Hey dudes, so, it should be obvious to anyone that Republicans, and Donald Trump in particular hate the environment and want to poison you and your children. I know it’s true because “Republican” is Latin for “lovers of poisoned air”. He hates animals like polar bears, refugees, and sea lions. So, for those of us in the resistance movement, we have to fight back.

How do we fight back?, you might ask. Well, I’ll tell you. We fight back by loving the environment, because love trumps hate, man. Right? So here are a few ways you can show your undying love for Mother Gaia.

Recycling Food

Dumpsters are a great place to grab a bite to eat. People throw away the craziest things. Sure, some of it is molded and smelly, but it’s all good man. Just brush off the mold, and don’t think of it as “old”. Think of it as “aged”. Food that is aged is more refined than regular food. Aged food goes for top dollar usually, and you’re getting it for free!

Don’t stop with the dumpster, though, man. If you’re in a food court and you see someone about to dump their half-eaten sandwich, jump in and ask “aren’t you going to eat that!?” Then berate them about how disgusted you are with their wastefulness. Then take the food and indignantly walk away. Even if you aren’t hungry at the moment, you can save that food. If you save it long enough, it’ll be aged. Also, don’t worry about being rude to the person you get the food from.
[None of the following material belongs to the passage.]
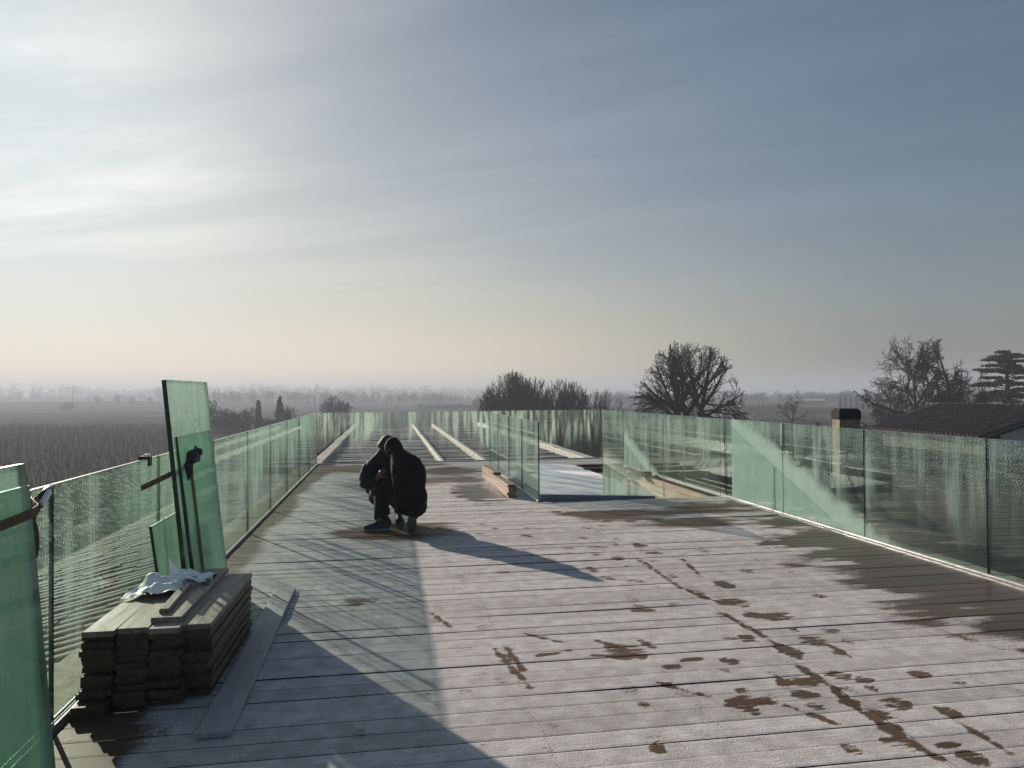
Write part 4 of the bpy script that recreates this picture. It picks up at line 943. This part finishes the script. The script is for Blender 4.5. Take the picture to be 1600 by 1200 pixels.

Those people are negative, and you don’t owe people like that an apology.

Rinse and Reuse your toilet paper

This seems like a no-brainer to me, but shockingly, a lot of people don’t do this. I know the toilet paper industry has a lot to do with convincing people that toilet paper is single-use only, but don’t be duped by their greedy, capitalist deception, man. You’re better than that. You can reuse your toilet paper 3+ times if you just rinse it out and let it dry.

So anyway, we should always be looking for ways we can fight back against the ant-environment types. They want us to conform, but we’ll show them. We’ll eat garbage, never bathe, and use our toilet paper time and time again!